In deconstructing the Dialectic, Derrida noted that one term was always valued over the other term and yet the de-valued term was necessary for the preferred or favored term to exist. We understand one term only through the other term or by the différance and so, Derrida pointed out, these terms are neither opposite nor independent and their final meanings remain indeterminate and without origin. Later Jean-François Lyotard would use deconstruction married to Adorno to discuss the Holocaust in terms of what he called the differend and the forced silence of those who were outside the dialectic.

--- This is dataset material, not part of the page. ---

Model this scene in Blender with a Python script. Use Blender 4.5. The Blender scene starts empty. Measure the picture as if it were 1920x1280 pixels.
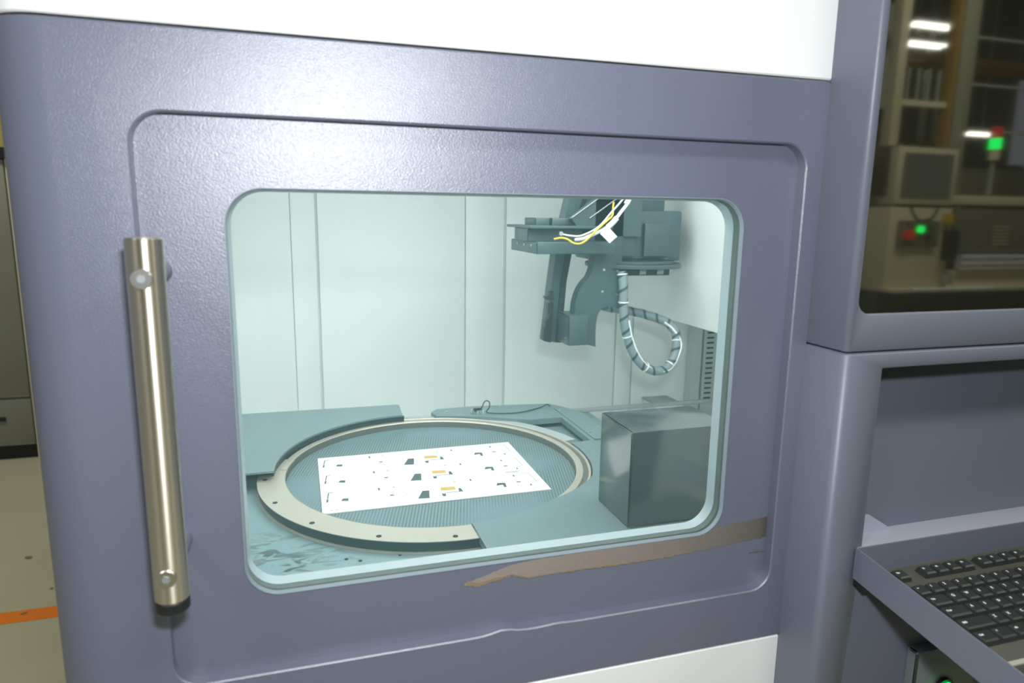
import bpy, bmesh, math, random
from mathutils import Vector, Matrix
from mathutils.geometry import tessellate_polygon
random.seed(4)
S = bpy.context.scene
COL = S.collection
R = math.radians

# ------------------------------------------------------------------ camera
cam_d = bpy.data.cameras.new('camera'); cam = bpy.data.objects.new('camera', cam_d); COL.objects.link(cam)
F_PX = 1292.15
cam_d.sensor_width = 36.0; cam_d.lens = 36.0 * F_PX / 1920; cam_d.clip_start = 0.02; cam_d.clip_end = 60
yaw, pitch, roll = R(17.27795), R(10.53409), R(-0.84417)
fwd = Vector((math.sin(yaw)*math.cos(pitch), math.cos(yaw)*math.cos(pitch), -math.sin(pitch)))
rt = Vector((math.cos(yaw), -math.sin(yaw), 0)); dn = fwd.cross(rt)
rr = rt*math.cos(roll) + dn*math.sin(roll); dd = -rt*math.sin(roll) + dn*math.cos(roll)
cam.matrix_world = Matrix(((rr.x, -dd.x, -fwd.x, 0), (rr.y, -dd.y, -fwd.y, -0.70), (rr.z, -dd.z, -fwd.z, 1.45), (0, 0, 0, 1)))
cam_d.dof.use_dof = True; cam_d.dof.focus_distance = 1.12; cam_d.dof.aperture_fstop = 5.0
S.camera = cam

# ------------------------------------------------------------------ world, exposure, lamps
W = bpy.data.worlds.new('hall_air'); S.world = W; W.use_nodes = True
bg = W.node_tree.nodes['Background']; bg.inputs[0].default_value = (0.80, 0.86, 1.0, 1); bg.inputs[1].default_value = 0.26
S.view_settings.view_transform = 'Standard'; S.view_settings.look = 'None'
S.view_settings.gamma = 1.0; S.view_settings.use_curve_mapping = False
S.view_settings.exposure = 0.0

def area(name, loc, target, w, h, power, col=(1, 1, 1)):
    d = bpy.data.lights.new(name, 'AREA'); d.shape = 'RECTANGLE'; d.size = w; d.size_y = h; d.energy = power; d.color = col
    o = bpy.data.objects.new(name, d); COL.objects.link(o); o.location = loc
    o.rotation_euler = (Vector(target) - Vector(loc)).to_track_quat('-Z', 'Y').to_euler()
    return o
area('camera_flash', (0.045, -0.715, 1.60), (0.20, 0.0, 1.32), 0.075, 0.045, 8.6, (0.96, 0.98, 1.0))
area('chamber_lamp_front', (0.45, 0.28, 1.86), (0.40, 0.75, 1.0), 1.2, 0.40, 14.5, (1.0, 0.985, 0.97))
area('chamber_lamp_rear', (0.25, 0.72, 1.86), (0.22, 1.0, 1.1), 0.8, 0.25, 7.0, (1.0, 0.985, 0.97))
for i, (x, y) in enumerate([(-2.2, -1.6), (1.0, -1.9), (3.9, -1.7), (-1.8, 2.7)]):
    area('hall_lamp', (x, y, 3.9), (x, y, 0), 1.2, 0.5, 60 if y > 0 or x > 3 else 42, (1.0, 0.98, 0.88))

# ------------------------------------------------------------------ materials
def lin(c):
    return tuple(((v/255)/12.92 if v/255 <= 0.04045 else ((v/255+0.055)/1.055)**2.4) for v in c)
def mat(name, col, rough=0.5, metal=0.0, spec=0.5, noise=None, var=None, emit=None, aniso=None, coat=0.0, ior=None):
    """col sRGB 0-255; noise=(scale,strength,distance) fine relief; var=(scale, amount) tonal variation"""
    m = bpy.data.materials.new(name); m.use_nodes = True
    nt = m.node_tree; b = nt.nodes['Principled BSDF']; L = nt.links
    c = lin(col)
    b.inputs['Base Color'].default_value = (*c, 1); b.inputs['Roughness'].default_value = rough
    b.inputs['Metallic'].default_value = metal; b.inputs['Specular IOR Level'].default_value = spec
    if ior: b.inputs['IOR'].default_value = ior
    if coat: b.inputs['Coat Weight'].default_value = coat; b.inputs['Coat Roughness'].default_value = 0.25
    tc = nt.nodes.new('ShaderNodeTexCoord')
    if var:
        n = nt.nodes.new('ShaderNodeTexNoise'); n.inputs['Scale'].default_value = var[0]; n.inputs['Detail'].default_value = 6
        L.new(tc.outputs['Object'], n.inputs['Vector'])
        r = nt.nodes.new('ShaderNodeMapRange'); r.inputs[3].default_value = 1-var[1]; r.inputs[4].default_value = 1+var[1]
        L.new(n.outputs[0], r.inputs[0])
        x = nt.nodes.new('ShaderNodeMix'); x.data_type = 'RGBA'; x.blend_type = 'MULTIPLY'; x.inputs[0].default_value = 1
        x.inputs[6].default_value = (*c, 1); L.new(r.outputs[0], x.inputs[7]); L.new(x.outputs[2], b.inputs['Base Color'])
    if noise:
        n = nt.nodes.new('ShaderNodeTexNoise'); n.inputs['Scale'].default_value = noise[0]; n.inputs['Detail'].default_value = 3
        L.new(tc.outputs['Object'], n.inputs['Vector'])
        bp = nt.nodes.new('ShaderNodeBump'); bp.inputs['Strength'].default_value = noise[1]; bp.inputs['Distance'].default_value = noise[2]
        L.new(n.outputs[0], bp.inputs['Height']); L.new(bp.outputs[0], b.inputs['Normal'])
    if emit:
        b.inputs['Emission Color'].default_value = (*lin(emit[0]), 1); b.inputs['Emission Strength'].default_value = emit[1]
    return m

M = {}
M['paint'] = mat('slate_blue_powder_coat', (102, 107, 128), 0.34, spec=0.5, ior=1.86, noise=(760, 0.55, 0.0007), var=(7, 0.03))
M['paint_smooth'] = mat('slate_blue_paint', (105, 110, 125), 0.44, spec=0.5, ior=1.6, noise=(600, 0.25, 0.0006), var=(5, 0.03))
M['white'] = mat('white_powder_coat', (238, 241, 242), 0.5, noise=(500, 0.2, 0.0005))
M['panel'] = mat('chamber_white_paint', (232, 238, 236), 0.45, var=(3, 0.02))
M['seam'] = mat('chamber_seam_grey', (205, 214, 214), 0.5)
M['steel'] = mat('brushed_steel', (228, 222, 204), 0.36, metal=1.0, noise=(30, 0.05, 0.0005))
b = M['steel'].node_tree.nodes['Principled BSDF']; b.inputs['Anisotropic'].default_value = 0.85; b.inputs['Anisotropic Rotation'].default_value = 0.25
tg = M['steel'].node_tree.nodes.new('ShaderNodeTangent'); tg.direction_type = 'RADIAL'; tg.axis = 'Z'; M['steel'].node_tree.links.new(tg.outputs[0], b.inputs['Tangent'])
M['screw'] = mat('screw_steel', (220, 220, 215), 0.3, metal=1.0)
M['black'] = mat('black_plastic', (28, 32, 32), 0.45)
M['black_paint'] = mat('black_anodised_paint', (62, 80, 85), 0.4, var=(12, 0.12))
M['alu'] = mat('matt_machined_aluminium', (188, 184, 172), 0.38, metal=0.5, var=(25, 0.06))
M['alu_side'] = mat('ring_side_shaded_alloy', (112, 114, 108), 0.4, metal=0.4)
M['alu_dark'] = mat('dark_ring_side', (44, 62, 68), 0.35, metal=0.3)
M['deck'] = mat('grey_green_deck', (112, 132, 136), 0.38, metal=0.2, var=(9, 0.10))
M['deck_light'] = mat('pale_deck', (150, 160, 160), 0.45, var=(10, 0.06))
M['box'] = mat('dark_grey_box_paint', (52, 64, 66), 0.18, ior=2.2, var=(8, 0.10), noise=(260, 0.12, 0.0006))
M['rail'] = mat('grey_zinc_rail', (150, 158, 160), 0.45, metal=0.4)
M['duct'] = mat('pale_duct_plastic', (196, 204, 204), 0.5)
M['slot'] = mat('slot_black', (30, 36, 40), 0.8)
M['hose'] = mat('grey_cable_sleeve', (124, 140, 144), 0.5)
M['hose_dark'] = mat('dark_spiral_wrap', (56, 74, 80), 0.5)
M['wire_white'] = mat('white_cable', (228, 232, 232), 0.45)
M['wire_yellow'] = mat('yellow_cable', (232, 196, 60), 0.5)
M['wire_black'] = mat('black_cable', (26, 30, 32), 0.5)
M['label_white'] = mat('white_paper_tag', (240, 242, 240), 0.6)
M['pcb'] = mat('white_solder_mask', (226, 230, 230), 0.4)
M['pcb_grey'] = mat('board_cutout_grey', (62, 78, 80), 0.6)
M['pcb_line'] = mat('board_routed_line', (150, 160, 160), 0.6)
M['gold'] = mat('gold_pads', (226, 190, 110), 0.35, metal=0.6)
M['console_panel'] = mat('console_back_paint', (100, 106, 120), 0.45, noise=(600, 0.2, 0.0005), var=(4, 0.04))
M['key'] = mat('keycap_black', (46, 50, 48), 0.42, noise=(900, 0.2, 0.0003))
M['keyb'] = mat('keyboard_body_black', (78, 79, 72), 0.6, var=(30, 0.2))
M['legend'] = mat('key_legend_white', (225, 232, 230), 0.5)
M['bezel'] = mat('window_rubber_grey', (84, 94, 90), 0.6, var=(60, 0.25))
M['edge'] = mat('window_glass_edge', (128, 144, 154), 0.5)
M['rim'] = mat('window_edge_pale_grey', (160, 172, 178), 0.45)
M['residue'] = mat('dried_adhesive', (128, 118, 112), 0.75, var=(45, 0.14), noise=(150, 0.5, 0.001))
M['residue_edge'] = mat('dried_adhesive_tan_edge', (132, 116, 92), 0.8, var=(80, 0.2))
M['residue_dark'] = mat('bare_dark_strip', (92, 88, 82), 0.8, var=(60, 0.2))
M['floor'] = mat('cream_epoxy_floor', (176, 174, 146), 0.35, var=(2.2, 0.10))
M['orange'] = mat('orange_floor_paint', (226, 122, 14), 0.5, var=(20, 0.10))
M['chip'] = mat('floor_chip_brown', (120, 105, 70), 0.8)
M['cabinet'] = mat('grey_cabinet_steel', (128, 130, 116), 0.4, var=(3, 0.08))
M['yellow_wall'] = mat('yellow_wall_paint', (206, 192, 112), 0.7)
M['hall_wall'] = mat('hall_wall_grey', (96, 98, 84), 0.8, var=(1.2, 0.35))
M['ceil'] = mat('ceiling_dark', (90, 92, 86), 0.9, var=(1, 0.2))
M['beige'] = mat('beige_machine_paint', (220, 214, 180), 0.5)
M['column'] = mat('grey_green_column', (160, 162, 140), 0.6)
M['beige_grey'] = mat('grey_machine_cover', (120, 120, 104), 0.3)
M['screen'] = mat('monitor_screen', (60, 64, 66), 0.3, emit=((110, 110, 92), 0.35))
M['tube'] = mat('fluorescent_tube', (255, 255, 255), 0.5, emit=((255, 252, 235), 7.0))
M['green_on'] = mat('green_lamp_on', (10, 200, 90), 0.4, emit=((8, 255, 100), 3.5))
M['green_sig'] = mat('green_signal_on', (10, 200, 90), 0.4, emit=((8, 255, 100), 3.0))
M['red_sig'] = mat('red_signal', (170, 30, 22), 0.4, emit=((200, 20, 10), 0.5))
M['yellow_pl'] = mat('yellow_plastic', (214, 176, 20), 0.4)
M['pipe_yellow'] = mat('yellow_pipe', (176, 140, 60), 0.5)
M['pipe_grey'] = mat('grey_pipe', (170, 172, 160), 0.4)
M['shelf'] = mat('pale_grey_shelf', (158, 162, 176), 0.45, var=(20, 0.05))
M['buttonbox'] = mat('grey_button_box', (116, 124, 128), 0.45)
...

For Adorno, the problems of the Enlightenment were caused by “identity thinking”, or the subsuming of the particulars under general concepts or grand narratives. Like Benjamin who insisted on examining an object in its historical particularity, Adorno asserted that the danger of identity thinking could be averted through Negative Dialectics, which assesses relations among things according to the criteria the object had of itself. The constellation would be impervious to bourgeois identity thinking. The “constellation” refused to privilege one element over another and produced a dialectical model of negations or a fluid reality that was hostile to the reconciliation of the dialectical process.

Adorno took up the Dialectic in order to negate the presumed progression from one term to the other. Along with Benjamin, he understood a word to belong, not as part of a pair of opposites, but as an element in a constellation. While Benjamin thought of his “constellations” or what Fernand de Saussure would call a “network of relationships” as being eternal in meaning, Adorno understood meaning as being both historically determined and contingent upon the points in the cluster. Most importantly, Adorno has eliminated the linear teleology of the Dialectic and once the possibility of progressive movement is negated within the constellation, the point of origin—Nothingness—is eliminated. In other words, there was no positive to be reached.